[Start of Provided data]
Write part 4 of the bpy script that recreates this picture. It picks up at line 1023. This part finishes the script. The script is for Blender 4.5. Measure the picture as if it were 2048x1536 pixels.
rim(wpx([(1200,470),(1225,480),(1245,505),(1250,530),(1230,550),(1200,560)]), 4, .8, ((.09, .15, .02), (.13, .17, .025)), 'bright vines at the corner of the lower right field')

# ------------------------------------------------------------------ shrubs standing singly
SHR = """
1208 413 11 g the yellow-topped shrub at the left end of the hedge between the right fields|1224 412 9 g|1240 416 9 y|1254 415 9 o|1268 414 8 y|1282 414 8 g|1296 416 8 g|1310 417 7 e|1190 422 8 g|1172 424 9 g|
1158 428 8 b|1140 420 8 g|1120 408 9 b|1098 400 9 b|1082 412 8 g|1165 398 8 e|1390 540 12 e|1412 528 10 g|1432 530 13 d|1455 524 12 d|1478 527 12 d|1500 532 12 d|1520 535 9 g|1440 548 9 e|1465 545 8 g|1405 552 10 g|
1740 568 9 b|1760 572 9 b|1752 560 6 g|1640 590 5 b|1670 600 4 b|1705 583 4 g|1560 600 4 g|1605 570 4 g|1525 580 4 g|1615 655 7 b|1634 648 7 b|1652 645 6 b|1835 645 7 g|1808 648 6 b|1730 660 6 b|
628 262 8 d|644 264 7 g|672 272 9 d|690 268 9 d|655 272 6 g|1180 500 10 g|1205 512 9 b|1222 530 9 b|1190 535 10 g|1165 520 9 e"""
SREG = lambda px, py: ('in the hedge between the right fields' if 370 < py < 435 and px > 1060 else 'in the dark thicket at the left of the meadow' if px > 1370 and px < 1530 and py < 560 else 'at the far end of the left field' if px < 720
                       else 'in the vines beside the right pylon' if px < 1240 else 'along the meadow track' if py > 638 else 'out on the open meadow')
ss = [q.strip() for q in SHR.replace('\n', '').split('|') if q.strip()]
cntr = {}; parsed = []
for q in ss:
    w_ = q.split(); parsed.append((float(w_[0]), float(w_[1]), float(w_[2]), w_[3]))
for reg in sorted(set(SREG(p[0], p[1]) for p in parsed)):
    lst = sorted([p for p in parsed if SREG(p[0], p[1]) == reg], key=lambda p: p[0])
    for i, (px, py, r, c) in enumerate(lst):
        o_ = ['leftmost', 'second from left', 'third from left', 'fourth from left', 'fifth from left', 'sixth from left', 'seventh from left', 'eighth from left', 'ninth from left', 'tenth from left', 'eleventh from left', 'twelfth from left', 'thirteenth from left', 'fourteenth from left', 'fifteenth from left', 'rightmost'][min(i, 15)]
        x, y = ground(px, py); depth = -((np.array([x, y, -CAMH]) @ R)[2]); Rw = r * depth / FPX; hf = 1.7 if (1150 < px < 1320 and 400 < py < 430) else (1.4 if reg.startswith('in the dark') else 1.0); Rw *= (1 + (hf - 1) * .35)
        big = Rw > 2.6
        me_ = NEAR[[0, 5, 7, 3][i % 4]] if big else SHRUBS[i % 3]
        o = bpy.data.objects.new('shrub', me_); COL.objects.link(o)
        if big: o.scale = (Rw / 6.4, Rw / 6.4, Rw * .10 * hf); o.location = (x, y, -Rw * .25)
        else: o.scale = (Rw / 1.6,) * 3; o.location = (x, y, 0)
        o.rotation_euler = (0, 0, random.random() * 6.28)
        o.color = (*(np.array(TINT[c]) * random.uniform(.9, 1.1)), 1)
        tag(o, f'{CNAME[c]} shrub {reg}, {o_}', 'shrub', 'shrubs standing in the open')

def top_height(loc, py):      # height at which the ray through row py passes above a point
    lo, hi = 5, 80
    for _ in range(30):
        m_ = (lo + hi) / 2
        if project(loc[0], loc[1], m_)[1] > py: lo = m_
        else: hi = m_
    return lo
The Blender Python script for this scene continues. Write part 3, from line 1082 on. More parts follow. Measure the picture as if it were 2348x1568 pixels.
[End of Provided data]
Print back all the lines verbatim.

Exercise output →
Write part 4 of the bpy script that recreates this picture. It picks up at line 1023. This part finishes the script. The script is for Blender 4.5. Measure the picture as if it were 2048x1536 pixels.
rim(wpx([(1200,470),(1225,480),(1245,505),(1250,530),(1230,550),(1200,560)]), 4, .8, ((.09, .15, .02), (.13, .17, .025)), 'bright vines at the corner of the lower right field')

# ------------------------------------------------------------------ shrubs standing singly
SHR = """
1208 413 11 g the yellow-topped shrub at the left end of the hedge between the right fields|1224 412 9 g|1240 416 9 y|1254 415 9 o|1268 414 8 y|1282 414 8 g|1296 416 8 g|1310 417 7 e|1190 422 8 g|1172 424 9 g|
1158 428 8 b|1140 420 8 g|1120 408 9 b|1098 400 9 b|1082 412 8 g|1165 398 8 e|1390 540 12 e|1412 528 10 g|1432 530 13 d|1455 524 12 d|1478 527 12 d|1500 532 12 d|1520 535 9 g|1440 548 9 e|1465 545 8 g|1405 552 10 g|
1740 568 9 b|1760 572 9 b|1752 560 6 g|1640 590 5 b|1670 600 4 b|1705 583 4 g|1560 600 4 g|1605 570 4 g|1525 580 4 g|1615 655 7 b|1634 648 7 b|1652 645 6 b|1835 645 7 g|1808 648 6 b|1730 660 6 b|
628 262 8 d|644 264 7 g|672 272 9 d|690 268 9 d|655 272 6 g|1180 500 10 g|1205 512 9 b|1222 530 9 b|1190 535 10 g|1165 520 9 e"""
SREG = lambda px, py: ('in the hedge between the right fields' if 370 < py < 435 and px > 1060 else 'in the dark thicket at the left of the meadow' if px > 1370 and px < 1530 and py < 560 else 'at the far end of the left field' if px < 720
                       else 'in the vines beside the right pylon' if px < 1240 else 'along the meadow track' if py > 638 else 'out on the open meadow')
ss = [q.strip() for q in SHR.replace('\n', '').split('|') if q.strip()]
cntr = {}; parsed = []
for q in ss:
    w_ = q.split(); parsed.append((float(w_[0]), float(w_[1]), float(w_[2]), w_[3]))
for reg in sorted(set(SREG(p[0], p[1]) for p in parsed)):
    lst = sorted([p for p in parsed if SREG(p[0], p[1]) == reg], key=lambda p: p[0])
    for i, (px, py, r, c) in enumerate(lst):
        o_ = ['leftmost', 'second from left', 'third from left', 'fourth from left', 'fifth from left', 'sixth from left', 'seventh from left', 'eighth from left', 'ninth from left', 'tenth from left', 'eleventh from left', 'twelfth from left', 'thirteenth from left', 'fourteenth from left', 'fifteenth from left', 'rightmost'][min(i, 15)]
        x, y = ground(px, py); depth = -((np.array([x, y, -CAMH]) @ R)[2]); Rw = r * depth / FPX; hf = 1.7 if (1150 < px < 1320 and 400 < py < 430) else (1.4 if reg.startswith('in the dark') else 1.0); Rw *= (1 + (hf - 1) * .35)
        big = Rw > 2.6
        me_ = NEAR[[0, 5, 7, 3][i % 4]] if big else SHRUBS[i % 3]
        o = bpy.data.objects.new('shrub', me_); COL.objects.link(o)
        if big: o.scale = (Rw / 6.4, Rw / 6.4, Rw * .10 * hf); o.location = (x, y, -Rw * .25)
        else: o.scale = (Rw / 1.6,) * 3; o.location = (x, y, 0)
        o.rotation_euler = (0, 0, random.random() * 6.28)
        o.color = (*(np.array(TINT[c]) * random.uniform(.9, 1.1)), 1)
        tag(o, f'{CNAME[c]} shrub {reg}, {o_}', 'shrub', 'shrubs standing in the open')

def top_height(loc, py):      # height at which the ray through row py passes above a point
    lo, hi = 5, 80
    for _ in range(30):
        m_ = (lo + hi) / 2
        if project(loc[0], loc[1], m_)[1] > py: lo = m_
        else: hi = m_
    return lo
The Blender Python script for this scene continues. Write part 3, from line 1082 on. More parts follow. Measure the picture as if it were 2348x1568 pixels.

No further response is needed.